━━━ PROVIDED RECORDS

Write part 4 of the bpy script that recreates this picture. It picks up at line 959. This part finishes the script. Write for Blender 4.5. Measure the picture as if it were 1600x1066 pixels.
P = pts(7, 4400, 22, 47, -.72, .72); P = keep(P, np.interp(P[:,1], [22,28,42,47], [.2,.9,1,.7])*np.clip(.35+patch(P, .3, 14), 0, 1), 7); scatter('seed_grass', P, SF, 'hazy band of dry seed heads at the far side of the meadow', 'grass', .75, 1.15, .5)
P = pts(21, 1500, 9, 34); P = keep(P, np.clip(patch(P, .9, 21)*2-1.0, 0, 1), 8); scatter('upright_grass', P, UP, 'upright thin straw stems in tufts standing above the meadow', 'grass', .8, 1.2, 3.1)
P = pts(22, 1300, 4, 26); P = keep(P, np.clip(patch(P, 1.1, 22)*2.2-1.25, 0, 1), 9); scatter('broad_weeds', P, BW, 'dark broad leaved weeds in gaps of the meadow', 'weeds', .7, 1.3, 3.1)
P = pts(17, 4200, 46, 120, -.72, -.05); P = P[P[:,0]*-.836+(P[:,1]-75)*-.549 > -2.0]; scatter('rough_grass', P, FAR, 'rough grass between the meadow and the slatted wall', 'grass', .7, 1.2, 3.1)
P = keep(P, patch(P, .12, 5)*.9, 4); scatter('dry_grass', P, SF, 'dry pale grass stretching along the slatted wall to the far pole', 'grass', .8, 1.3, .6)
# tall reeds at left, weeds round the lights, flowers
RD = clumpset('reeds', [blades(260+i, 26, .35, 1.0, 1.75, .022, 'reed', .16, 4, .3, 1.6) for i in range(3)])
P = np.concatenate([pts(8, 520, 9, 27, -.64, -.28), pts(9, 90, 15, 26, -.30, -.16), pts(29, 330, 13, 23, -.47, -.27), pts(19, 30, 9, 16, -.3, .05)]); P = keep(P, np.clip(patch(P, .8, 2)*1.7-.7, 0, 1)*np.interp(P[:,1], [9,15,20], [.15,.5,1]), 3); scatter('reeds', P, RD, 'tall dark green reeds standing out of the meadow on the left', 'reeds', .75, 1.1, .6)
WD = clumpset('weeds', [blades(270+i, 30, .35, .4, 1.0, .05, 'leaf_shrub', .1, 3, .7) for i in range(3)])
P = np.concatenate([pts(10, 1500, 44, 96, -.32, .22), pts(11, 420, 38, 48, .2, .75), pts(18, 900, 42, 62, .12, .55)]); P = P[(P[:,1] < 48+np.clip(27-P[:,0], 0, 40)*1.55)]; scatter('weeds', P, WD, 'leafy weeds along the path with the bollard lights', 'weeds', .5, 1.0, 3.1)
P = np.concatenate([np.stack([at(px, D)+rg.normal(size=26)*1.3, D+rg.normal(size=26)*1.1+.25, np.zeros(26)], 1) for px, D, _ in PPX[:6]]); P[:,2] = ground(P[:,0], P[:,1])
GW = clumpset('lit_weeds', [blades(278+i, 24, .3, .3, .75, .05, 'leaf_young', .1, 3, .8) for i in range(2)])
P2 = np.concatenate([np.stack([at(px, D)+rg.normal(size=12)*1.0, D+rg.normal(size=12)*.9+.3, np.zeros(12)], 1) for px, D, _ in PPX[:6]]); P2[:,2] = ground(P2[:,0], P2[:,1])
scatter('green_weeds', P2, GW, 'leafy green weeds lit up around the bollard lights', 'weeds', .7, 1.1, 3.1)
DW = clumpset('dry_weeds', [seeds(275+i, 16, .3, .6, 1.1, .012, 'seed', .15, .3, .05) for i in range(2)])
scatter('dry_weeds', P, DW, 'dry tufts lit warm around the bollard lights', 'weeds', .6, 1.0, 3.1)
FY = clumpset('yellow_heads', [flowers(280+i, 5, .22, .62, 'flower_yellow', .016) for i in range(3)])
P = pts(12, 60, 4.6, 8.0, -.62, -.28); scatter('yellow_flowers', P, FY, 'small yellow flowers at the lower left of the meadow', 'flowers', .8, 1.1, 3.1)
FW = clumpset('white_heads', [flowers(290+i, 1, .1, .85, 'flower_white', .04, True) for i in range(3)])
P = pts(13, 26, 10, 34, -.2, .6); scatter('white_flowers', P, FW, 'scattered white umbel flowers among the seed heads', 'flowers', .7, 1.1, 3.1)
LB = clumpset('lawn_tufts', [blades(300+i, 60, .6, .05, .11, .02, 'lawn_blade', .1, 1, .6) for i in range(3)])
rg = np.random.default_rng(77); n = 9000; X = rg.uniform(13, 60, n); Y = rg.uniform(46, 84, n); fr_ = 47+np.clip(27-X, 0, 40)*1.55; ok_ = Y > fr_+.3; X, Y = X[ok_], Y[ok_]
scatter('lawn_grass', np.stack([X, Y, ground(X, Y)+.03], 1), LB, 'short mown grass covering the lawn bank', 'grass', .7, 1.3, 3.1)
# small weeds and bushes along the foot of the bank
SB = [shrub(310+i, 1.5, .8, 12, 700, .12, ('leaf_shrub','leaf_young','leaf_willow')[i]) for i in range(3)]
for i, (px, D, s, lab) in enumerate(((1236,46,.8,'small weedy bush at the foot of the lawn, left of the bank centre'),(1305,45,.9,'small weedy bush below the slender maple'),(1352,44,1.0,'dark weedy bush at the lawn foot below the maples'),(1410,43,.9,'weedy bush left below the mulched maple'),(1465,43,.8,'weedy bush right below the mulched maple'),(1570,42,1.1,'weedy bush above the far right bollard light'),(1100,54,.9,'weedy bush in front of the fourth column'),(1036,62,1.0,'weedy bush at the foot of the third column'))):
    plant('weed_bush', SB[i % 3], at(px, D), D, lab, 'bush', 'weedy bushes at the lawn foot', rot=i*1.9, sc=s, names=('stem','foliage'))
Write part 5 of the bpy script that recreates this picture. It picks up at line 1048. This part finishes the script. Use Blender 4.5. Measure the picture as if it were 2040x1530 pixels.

━━━━━━

TASK OBJECTIVE — Report how many lines hold the string "part", giving the number and nothing else.

RESULT FOR THIS EXERCISE — 2